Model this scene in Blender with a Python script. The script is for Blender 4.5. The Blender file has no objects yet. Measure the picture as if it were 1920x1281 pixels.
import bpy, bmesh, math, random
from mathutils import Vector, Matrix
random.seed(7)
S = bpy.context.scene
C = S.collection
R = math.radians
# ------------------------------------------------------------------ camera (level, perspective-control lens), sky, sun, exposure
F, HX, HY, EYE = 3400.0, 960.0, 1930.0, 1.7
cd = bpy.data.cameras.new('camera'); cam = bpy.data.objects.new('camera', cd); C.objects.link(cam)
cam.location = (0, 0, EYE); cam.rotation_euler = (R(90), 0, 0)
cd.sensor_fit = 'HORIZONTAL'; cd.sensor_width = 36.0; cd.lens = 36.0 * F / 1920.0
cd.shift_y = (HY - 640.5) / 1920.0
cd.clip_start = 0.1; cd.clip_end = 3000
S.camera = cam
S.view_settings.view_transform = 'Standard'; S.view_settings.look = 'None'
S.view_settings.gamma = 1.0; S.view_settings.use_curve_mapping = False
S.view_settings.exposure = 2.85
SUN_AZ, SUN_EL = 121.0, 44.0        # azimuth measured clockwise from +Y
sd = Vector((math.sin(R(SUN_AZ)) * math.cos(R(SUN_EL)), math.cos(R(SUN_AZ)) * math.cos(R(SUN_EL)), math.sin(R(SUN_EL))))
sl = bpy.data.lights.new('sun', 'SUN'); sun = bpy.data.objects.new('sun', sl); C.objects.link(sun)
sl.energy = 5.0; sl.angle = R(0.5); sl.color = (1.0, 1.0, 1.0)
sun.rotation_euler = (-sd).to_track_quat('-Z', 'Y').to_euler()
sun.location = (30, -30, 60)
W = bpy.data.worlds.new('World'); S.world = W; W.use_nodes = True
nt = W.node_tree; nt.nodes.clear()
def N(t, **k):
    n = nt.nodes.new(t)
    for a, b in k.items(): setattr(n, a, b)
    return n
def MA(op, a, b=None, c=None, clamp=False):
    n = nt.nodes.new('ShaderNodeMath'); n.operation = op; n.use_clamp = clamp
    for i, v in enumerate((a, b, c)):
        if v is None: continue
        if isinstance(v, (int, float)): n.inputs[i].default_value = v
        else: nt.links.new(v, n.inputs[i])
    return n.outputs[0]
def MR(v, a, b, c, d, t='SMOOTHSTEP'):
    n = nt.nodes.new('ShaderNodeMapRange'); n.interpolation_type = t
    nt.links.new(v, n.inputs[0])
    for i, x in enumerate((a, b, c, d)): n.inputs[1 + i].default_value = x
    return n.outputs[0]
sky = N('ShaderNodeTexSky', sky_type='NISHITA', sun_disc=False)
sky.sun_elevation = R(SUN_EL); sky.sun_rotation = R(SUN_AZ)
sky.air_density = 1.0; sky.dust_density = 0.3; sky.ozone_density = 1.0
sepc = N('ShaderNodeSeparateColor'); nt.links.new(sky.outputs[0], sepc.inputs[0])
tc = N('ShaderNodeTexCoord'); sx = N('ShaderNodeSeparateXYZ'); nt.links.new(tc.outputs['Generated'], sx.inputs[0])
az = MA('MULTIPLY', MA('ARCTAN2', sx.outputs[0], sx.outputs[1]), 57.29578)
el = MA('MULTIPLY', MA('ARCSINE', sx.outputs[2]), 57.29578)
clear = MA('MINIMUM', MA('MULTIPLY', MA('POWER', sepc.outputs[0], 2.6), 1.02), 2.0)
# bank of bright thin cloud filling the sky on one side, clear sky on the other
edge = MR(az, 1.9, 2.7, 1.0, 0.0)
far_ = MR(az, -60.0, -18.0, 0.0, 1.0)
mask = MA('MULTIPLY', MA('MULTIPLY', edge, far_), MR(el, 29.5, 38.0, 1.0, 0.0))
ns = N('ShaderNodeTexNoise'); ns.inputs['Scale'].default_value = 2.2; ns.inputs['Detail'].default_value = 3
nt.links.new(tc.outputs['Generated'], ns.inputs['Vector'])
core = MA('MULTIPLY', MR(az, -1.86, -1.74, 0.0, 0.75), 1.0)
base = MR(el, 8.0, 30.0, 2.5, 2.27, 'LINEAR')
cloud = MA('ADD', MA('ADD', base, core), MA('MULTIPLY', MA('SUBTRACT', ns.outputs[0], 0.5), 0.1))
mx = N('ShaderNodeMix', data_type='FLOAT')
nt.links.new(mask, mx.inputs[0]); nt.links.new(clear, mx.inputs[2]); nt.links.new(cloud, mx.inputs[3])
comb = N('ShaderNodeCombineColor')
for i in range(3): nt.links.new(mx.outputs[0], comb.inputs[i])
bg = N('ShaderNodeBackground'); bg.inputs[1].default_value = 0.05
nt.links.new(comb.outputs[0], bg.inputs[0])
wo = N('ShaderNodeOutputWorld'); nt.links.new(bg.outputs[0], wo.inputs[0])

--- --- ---

TO BE DONE = Set down the listing in full, keeping every word exactly as it is.

SOLUTION TO THIS PROBLEM =
Model this scene in Blender with a Python script. The script is for Blender 4.5. The Blender file has no objects yet. Measure the picture as if it were 1920x1281 pixels.
import bpy, bmesh, math, random
from mathutils import Vector, Matrix
random.seed(7)
S = bpy.context.scene
C = S.collection
R = math.radians
# ------------------------------------------------------------------ camera (level, perspective-control lens), sky, sun, exposure
F, HX, HY, EYE = 3400.0, 960.0, 1930.0, 1.7
cd = bpy.data.cameras.new('camera'); cam = bpy.data.objects.new('camera', cd); C.objects.link(cam)
cam.location = (0, 0, EYE); cam.rotation_euler = (R(90), 0, 0)
cd.sensor_fit = 'HORIZONTAL'; cd.sensor_width = 36.0; cd.lens = 36.0 * F / 1920.0
cd.shift_y = (HY - 640.5) / 1920.0
cd.clip_start = 0.1; cd.clip_end = 3000
S.camera = cam
S.view_settings.view_transform = 'Standard'; S.view_settings.look = 'None'
S.view_settings.gamma = 1.0; S.view_settings.use_curve_mapping = False
S.view_settings.exposure = 2.85
SUN_AZ, SUN_EL = 121.0, 44.0        # azimuth measured clockwise from +Y
sd = Vector((math.sin(R(SUN_AZ)) * math.cos(R(SUN_EL)), math.cos(R(SUN_AZ)) * math.cos(R(SUN_EL)), math.sin(R(SUN_EL))))
sl = bpy.data.lights.new('sun', 'SUN'); sun = bpy.data.objects.new('sun', sl); C.objects.link(sun)
sl.energy = 5.0; sl.angle = R(0.5); sl.color = (1.0, 1.0, 1.0)
sun.rotation_euler = (-sd).to_track_quat('-Z', 'Y').to_euler()
sun.location = (30, -30, 60)
W = bpy.data.worlds.new('World'); S.world = W; W.use_nodes = True
nt = W.node_tree; nt.nodes.clear()
def N(t, **k):
    n = nt.nodes.new(t)
    for a, b in k.items(): setattr(n, a, b)
    return n
def MA(op, a, b=None, c=None, clamp=False):
    n = nt.nodes.new('ShaderNodeMath'); n.operation = op; n.use_clamp = clamp
    for i, v in enumerate((a, b, c)):
        if v is None: continue
        if isinstance(v, (int, float)): n.inputs[i].default_value = v
        else: nt.links.new(v, n.inputs[i])
    return n.outputs[0]
def MR(v, a, b, c, d, t='SMOOTHSTEP'):
    n = nt.nodes.new('ShaderNodeMapRange'); n.interpolation_type = t
    nt.links.new(v, n.inputs[0])
    for i, x in enumerate((a, b, c, d)): n.inputs[1 + i].default_value = x
    return n.outputs[0]
sky = N('ShaderNodeTexSky', sky_type='NISHITA', sun_disc=False)
sky.sun_elevation = R(SUN_EL); sky.sun_rotation = R(SUN_AZ)
sky.air_density = 1.0; sky.dust_density = 0.3; sky.ozone_density = 1.0
sepc = N('ShaderNodeSeparateColor'); nt.links.new(sky.outputs[0], sepc.inputs[0])
tc = N('ShaderNodeTexCoord'); sx = N('ShaderNodeSeparateXYZ'); nt.links.new(tc.outputs['Generated'], sx.inputs[0])
az = MA('MULTIPLY', MA('ARCTAN2', sx.outputs[0], sx.outputs[1]), 57.29578)
el = MA('MULTIPLY', MA('ARCSINE', sx.outputs[2]), 57.29578)
clear = MA('MINIMUM', MA('MULTIPLY', MA('POWER', sepc.outputs[0], 2.6), 1.02), 2.0)
# bank of bright thin cloud filling the sky on one side, clear sky on the other
edge = MR(az, 1.9, 2.7, 1.0, 0.0)
far_ = MR(az, -60.0, -18.0, 0.0, 1.0)
mask = MA('MULTIPLY', MA('MULTIPLY', edge, far_), MR(el, 29.5, 38.0, 1.0, 0.0))
ns = N('ShaderNodeTexNoise'); ns.inputs['Scale'].default_value = 2.2; ns.inputs['Detail'].default_value = 3
nt.links.new(tc.outputs['Generated'], ns.inputs['Vector'])
core = MA('MULTIPLY', MR(az, -1.86, -1.74, 0.0, 0.75), 1.0)
base = MR(el, 8.0, 30.0, 2.5, 2.27, 'LINEAR')
cloud = MA('ADD', MA('ADD', base, core), MA('MULTIPLY', MA('SUBTRACT', ns.outputs[0], 0.5), 0.1))
mx = N('ShaderNodeMix', data_type='FLOAT')
nt.links.new(mask, mx.inputs[0]); nt.links.new(clear, mx.inputs[2]); nt.links.new(cloud, mx.inputs[3])
comb = N('ShaderNodeCombineColor')
for i in range(3): nt.links.new(mx.outputs[0], comb.inputs[i])
bg = N('ShaderNodeBackground'); bg.inputs[1].default_value = 0.05
nt.links.new(comb.outputs[0], bg.inputs[0])
wo = N('ShaderNodeOutputWorld'); nt.links.new(bg.outputs[0], wo.inputs[0])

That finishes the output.